Three Million Pages of Historic North Carolina Newspapers Now Available Online

We are pleased to announce that there are now more than three million pages of historic North Carolina newspapers available through the website Newspapers.com. This is currently the largest online collection of North Carolina newspapers and is a tremendous resource for students, teachers, genealogists, and historians.

The UNC-Chapel Hill University Library has been working with Newspapers.com, a subsidiary of the popular genealogy site Ancestry.com, on this project over the past year. The North Carolina Collection, which holds the largest collection of North Carolina newspapers on microfilm, loaned copies of the film to Newspapers.com, where staff members quickly digitized, transcribed, and published the papers online.

The more than three million pages now online come from 970 different titles from all across the state and range in date from 1751 through the early twentieth century. Newspapers large and small are there, including long-running urban papers such as the Charlotte Observer, Raleigh News and Observer, and Asheville Citizen. These are searchable online alongside hundreds of smaller papers, many of which are represented by only a few surviving issues, such as the Rutherfordton Democrat (two issues, 1896) and the Bixby Hornet (one issue, 1908).

Access to these and other papers is available to Newspapers.com subscribers (see their website for subscription information). Members of the UNC-Chapel Hill community and users accessing the website on the UNC-Chapel Hill campus have free access to the papers contributed by the UNC Library. Free access for these papers is also available to users at the three statewide locations of the State Archives of North Carolina in Raleigh, Manteo, and Asheville.

5 thoughts on “Three Million Pages of Historic North Carolina Newspapers Now Available Online”

  1. This is totally fabulous! Bravo to you all for all you’ve done to make this happen. We can now find out all kinds of things we couldn’t before. Stars in your crown!!!!!

    Catherine Bishir

  2. What’s the name of the section of Wilson UNC Library with the manuscripts and collectors editions? Is the Civil War a separate section/collection?

  3. Mr. Brown,
    Your description matches several of our collections at Wilson Library. The North Carolina Collection includes published material (books, maps, photos, pamphlets, newspapers, magazines) about North Carolina. We have plenty of Civil War-related material and plenty of books published in the 18th and 19th centuries. The Southern Historical Collection has manuscripts (letters, plantation ledgers, official documents) from throughout the South. This includes plenty of items from the ante-bellum and Civil War periods. We also have the Rare Book Collection. It documents “the history of the book” and includes materials from the Middle Ages and Renaissance as well as 20th century books. It also includes books published during and about the Civil War.
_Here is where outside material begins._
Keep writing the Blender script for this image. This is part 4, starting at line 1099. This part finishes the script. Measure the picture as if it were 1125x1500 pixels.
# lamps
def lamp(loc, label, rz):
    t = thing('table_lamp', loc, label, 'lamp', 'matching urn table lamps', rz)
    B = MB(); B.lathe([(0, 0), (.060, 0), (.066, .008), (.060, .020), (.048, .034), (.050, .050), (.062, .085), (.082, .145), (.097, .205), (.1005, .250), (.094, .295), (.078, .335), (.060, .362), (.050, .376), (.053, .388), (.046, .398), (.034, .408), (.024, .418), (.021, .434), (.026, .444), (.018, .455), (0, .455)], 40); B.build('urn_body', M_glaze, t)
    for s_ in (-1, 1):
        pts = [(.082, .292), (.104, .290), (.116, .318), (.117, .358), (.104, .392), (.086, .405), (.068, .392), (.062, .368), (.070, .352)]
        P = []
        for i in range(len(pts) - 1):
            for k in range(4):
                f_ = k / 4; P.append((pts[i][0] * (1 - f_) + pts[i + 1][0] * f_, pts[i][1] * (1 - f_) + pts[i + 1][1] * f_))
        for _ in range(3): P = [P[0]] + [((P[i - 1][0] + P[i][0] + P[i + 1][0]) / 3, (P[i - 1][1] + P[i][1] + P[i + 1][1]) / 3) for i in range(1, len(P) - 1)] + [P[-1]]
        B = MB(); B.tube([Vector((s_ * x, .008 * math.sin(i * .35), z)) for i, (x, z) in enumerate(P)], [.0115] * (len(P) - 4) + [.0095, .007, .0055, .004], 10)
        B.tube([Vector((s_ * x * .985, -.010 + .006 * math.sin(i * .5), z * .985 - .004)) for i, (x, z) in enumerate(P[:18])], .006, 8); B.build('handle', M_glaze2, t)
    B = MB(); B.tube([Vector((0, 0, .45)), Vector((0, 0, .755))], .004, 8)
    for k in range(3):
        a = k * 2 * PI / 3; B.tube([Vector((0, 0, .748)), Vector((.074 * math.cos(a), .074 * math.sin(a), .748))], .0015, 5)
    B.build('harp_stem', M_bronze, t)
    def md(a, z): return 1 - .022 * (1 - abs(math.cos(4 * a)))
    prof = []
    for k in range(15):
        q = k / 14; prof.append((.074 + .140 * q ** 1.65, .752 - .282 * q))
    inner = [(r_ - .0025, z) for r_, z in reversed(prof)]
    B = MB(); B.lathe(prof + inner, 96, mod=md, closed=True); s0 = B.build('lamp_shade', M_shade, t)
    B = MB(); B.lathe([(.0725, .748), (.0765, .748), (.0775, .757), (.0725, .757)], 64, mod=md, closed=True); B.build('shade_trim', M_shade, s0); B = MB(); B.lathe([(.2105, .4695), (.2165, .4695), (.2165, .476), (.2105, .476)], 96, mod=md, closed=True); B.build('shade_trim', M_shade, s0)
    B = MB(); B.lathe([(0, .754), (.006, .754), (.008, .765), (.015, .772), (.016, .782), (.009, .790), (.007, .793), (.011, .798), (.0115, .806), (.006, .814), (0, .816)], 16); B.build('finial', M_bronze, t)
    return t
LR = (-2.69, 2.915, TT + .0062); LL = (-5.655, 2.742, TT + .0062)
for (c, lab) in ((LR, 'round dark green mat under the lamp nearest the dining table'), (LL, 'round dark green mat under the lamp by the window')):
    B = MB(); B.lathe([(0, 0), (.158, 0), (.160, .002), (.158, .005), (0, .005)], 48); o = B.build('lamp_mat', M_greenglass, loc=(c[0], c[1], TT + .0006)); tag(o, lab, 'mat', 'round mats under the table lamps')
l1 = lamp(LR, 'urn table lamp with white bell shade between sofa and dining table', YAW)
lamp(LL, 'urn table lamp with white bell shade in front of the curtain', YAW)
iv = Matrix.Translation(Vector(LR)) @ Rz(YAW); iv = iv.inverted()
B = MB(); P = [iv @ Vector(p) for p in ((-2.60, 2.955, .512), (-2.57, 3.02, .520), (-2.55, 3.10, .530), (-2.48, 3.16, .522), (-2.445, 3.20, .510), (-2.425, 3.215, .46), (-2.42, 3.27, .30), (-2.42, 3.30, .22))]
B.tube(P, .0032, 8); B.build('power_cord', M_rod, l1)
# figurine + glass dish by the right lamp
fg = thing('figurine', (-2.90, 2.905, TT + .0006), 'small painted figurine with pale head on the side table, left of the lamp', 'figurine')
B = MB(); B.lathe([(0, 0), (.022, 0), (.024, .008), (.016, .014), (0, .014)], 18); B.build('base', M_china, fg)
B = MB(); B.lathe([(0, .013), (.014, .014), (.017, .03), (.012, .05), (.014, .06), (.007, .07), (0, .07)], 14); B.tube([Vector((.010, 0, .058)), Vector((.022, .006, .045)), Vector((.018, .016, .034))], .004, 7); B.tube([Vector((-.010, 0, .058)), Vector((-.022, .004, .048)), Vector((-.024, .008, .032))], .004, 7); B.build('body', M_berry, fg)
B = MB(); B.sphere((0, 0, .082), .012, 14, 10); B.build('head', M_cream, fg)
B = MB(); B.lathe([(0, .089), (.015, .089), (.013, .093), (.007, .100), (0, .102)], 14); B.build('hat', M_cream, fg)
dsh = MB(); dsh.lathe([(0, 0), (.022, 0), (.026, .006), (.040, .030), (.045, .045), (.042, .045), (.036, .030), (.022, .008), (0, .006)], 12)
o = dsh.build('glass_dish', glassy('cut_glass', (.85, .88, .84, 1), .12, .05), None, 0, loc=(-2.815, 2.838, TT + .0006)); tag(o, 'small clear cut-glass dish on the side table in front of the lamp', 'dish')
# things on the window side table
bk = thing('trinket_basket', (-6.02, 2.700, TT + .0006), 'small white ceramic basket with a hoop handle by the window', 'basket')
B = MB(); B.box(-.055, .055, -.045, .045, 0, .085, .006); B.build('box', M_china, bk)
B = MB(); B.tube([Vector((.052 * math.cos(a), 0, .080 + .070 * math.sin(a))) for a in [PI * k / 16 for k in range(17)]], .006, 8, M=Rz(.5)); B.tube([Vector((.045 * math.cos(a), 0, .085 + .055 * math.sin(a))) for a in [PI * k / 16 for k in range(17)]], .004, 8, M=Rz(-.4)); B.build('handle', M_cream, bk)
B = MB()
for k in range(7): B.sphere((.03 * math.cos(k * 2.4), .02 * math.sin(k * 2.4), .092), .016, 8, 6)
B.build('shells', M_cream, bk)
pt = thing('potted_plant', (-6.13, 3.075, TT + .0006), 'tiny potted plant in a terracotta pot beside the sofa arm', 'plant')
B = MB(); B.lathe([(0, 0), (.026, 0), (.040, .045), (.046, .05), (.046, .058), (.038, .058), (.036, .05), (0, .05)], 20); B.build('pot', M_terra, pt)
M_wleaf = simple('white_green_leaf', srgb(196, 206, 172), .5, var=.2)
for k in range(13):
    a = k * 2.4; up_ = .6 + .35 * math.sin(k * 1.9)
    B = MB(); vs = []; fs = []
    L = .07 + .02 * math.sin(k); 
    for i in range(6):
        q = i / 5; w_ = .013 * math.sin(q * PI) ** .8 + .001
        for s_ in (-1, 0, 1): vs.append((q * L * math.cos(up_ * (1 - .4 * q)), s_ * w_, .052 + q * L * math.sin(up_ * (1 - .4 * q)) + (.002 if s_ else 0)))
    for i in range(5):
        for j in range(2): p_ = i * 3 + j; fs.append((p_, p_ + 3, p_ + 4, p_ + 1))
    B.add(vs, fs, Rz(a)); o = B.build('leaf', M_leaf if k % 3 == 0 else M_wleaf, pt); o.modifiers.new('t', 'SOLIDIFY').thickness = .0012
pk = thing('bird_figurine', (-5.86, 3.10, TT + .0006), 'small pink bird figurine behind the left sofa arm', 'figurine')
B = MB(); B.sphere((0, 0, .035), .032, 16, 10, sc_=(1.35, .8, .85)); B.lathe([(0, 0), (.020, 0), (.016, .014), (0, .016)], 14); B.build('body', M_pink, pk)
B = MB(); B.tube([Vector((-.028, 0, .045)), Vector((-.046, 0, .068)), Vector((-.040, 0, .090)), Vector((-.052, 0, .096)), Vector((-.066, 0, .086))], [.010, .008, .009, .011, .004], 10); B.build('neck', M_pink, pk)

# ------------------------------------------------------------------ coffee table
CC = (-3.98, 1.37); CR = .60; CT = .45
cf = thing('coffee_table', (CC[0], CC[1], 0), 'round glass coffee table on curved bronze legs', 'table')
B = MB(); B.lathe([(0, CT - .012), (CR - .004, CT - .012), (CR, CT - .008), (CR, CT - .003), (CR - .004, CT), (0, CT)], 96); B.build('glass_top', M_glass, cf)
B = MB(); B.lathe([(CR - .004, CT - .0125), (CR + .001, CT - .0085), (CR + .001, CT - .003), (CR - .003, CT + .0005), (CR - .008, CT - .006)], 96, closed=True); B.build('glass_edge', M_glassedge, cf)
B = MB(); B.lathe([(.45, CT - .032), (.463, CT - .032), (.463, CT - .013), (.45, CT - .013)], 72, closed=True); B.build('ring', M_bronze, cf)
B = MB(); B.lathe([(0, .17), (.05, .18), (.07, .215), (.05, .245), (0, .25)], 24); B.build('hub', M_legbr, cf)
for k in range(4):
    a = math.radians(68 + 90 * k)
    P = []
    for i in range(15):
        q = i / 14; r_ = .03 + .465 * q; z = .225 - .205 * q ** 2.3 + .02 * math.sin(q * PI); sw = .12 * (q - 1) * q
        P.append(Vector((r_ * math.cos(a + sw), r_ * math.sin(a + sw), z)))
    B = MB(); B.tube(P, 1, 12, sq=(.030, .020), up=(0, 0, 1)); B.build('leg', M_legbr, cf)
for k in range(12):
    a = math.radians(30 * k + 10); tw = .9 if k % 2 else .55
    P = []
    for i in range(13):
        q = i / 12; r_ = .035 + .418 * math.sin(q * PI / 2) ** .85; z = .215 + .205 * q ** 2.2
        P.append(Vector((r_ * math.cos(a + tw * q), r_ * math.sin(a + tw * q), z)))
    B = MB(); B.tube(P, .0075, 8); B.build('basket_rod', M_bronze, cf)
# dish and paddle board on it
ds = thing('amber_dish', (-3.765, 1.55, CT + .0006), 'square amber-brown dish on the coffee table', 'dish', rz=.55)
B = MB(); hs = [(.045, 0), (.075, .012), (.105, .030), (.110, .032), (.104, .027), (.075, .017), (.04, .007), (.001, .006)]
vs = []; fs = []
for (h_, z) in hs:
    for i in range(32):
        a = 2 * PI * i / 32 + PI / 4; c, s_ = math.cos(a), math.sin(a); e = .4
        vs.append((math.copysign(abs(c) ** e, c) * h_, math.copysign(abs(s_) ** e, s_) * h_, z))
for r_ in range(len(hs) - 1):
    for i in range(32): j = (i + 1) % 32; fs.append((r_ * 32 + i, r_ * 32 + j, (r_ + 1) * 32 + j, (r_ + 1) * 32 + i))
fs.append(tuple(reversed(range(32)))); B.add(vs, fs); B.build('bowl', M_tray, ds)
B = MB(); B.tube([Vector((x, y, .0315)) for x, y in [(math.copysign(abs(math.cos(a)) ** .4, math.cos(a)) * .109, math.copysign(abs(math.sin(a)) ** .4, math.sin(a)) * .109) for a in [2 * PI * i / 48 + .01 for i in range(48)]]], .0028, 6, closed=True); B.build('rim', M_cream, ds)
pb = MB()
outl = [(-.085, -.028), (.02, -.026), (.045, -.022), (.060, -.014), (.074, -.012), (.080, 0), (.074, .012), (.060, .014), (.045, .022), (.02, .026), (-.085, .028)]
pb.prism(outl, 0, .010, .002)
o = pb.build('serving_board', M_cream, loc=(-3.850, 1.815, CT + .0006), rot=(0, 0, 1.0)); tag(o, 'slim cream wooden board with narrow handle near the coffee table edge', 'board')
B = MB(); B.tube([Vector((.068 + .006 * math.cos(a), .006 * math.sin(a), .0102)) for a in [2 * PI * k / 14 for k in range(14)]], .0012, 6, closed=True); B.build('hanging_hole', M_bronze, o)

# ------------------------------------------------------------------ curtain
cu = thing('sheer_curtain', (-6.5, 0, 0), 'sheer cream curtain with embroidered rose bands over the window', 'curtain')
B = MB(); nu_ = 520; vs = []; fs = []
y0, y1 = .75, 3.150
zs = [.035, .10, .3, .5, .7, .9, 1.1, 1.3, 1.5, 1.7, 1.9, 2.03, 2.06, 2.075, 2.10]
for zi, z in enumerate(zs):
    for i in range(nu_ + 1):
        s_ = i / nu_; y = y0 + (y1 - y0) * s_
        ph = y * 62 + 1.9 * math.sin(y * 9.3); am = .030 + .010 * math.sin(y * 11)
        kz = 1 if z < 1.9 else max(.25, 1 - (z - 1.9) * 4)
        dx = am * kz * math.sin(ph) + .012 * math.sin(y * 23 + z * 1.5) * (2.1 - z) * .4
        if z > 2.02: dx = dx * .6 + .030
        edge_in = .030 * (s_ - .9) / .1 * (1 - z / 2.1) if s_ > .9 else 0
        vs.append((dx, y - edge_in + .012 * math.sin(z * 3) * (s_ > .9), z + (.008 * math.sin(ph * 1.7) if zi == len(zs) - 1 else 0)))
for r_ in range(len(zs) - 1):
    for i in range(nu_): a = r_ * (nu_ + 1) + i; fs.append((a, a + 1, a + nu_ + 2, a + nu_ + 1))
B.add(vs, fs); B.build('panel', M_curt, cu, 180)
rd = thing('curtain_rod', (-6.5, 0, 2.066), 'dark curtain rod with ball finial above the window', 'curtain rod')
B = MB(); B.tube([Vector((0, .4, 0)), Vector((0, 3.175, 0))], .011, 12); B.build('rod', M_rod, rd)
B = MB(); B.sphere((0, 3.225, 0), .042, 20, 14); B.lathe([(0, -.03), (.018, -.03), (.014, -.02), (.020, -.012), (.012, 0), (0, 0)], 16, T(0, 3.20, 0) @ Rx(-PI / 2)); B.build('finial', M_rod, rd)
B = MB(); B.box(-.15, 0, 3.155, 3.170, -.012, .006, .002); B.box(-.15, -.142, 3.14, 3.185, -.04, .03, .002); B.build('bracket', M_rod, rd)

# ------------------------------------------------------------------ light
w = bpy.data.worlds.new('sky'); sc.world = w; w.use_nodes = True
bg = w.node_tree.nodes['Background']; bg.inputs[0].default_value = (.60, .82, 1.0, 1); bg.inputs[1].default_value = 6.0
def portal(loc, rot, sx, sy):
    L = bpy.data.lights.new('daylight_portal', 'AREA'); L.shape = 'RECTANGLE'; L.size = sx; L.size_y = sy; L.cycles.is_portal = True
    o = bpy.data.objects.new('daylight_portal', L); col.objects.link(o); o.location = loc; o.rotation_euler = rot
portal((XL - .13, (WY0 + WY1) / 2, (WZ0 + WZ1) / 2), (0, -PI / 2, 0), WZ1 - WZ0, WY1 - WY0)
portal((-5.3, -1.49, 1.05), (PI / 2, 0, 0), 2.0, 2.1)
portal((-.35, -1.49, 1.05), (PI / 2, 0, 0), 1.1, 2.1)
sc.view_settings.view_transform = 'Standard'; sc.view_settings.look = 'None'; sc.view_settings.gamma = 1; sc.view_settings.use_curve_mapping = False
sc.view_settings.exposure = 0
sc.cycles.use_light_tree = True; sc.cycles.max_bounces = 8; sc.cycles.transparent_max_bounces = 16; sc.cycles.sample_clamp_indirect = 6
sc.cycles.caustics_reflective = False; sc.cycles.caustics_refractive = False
    If you have specific questions, please email: wilsonlibrary@unc.edu

  4. Not sure I am a fan of taking a freely accessible resource and now making it more conveniently available by pay access, because, with privatizing legislatures, this will lead to a move to “privatize through digitize” exclusively this resource. A better option is for collection holders to digitize their own collections through foundation grants, watermarking provenance, and the collections linking resources to each other. Also if collections and libraries become completely digitized there will be many who will declare it economic folly to maintain the original materials – not just of poor paper quality materials like newspapers (most of which are saved by microfilm only already I guess). The lack of historically contemporaneous non-digital materials will make it easier for future Big Brothers to change the past when needed. Just saying. Librarians and archivists may perhaps recognize some merit in a little Neo-Luddism yet.

  5. As an independent scholar and historian, the resources found on newspaper.com are indispensible for what I do. The wonderful collections at Chapel Hill are three hours away, so having these newspapers at my fingertips is well worth the yearly subscription price. I’ve used this database for a couple of years now, and I find myself turning to it three or four times a week. Thanks Wilson Library for partnering with newspapers.com!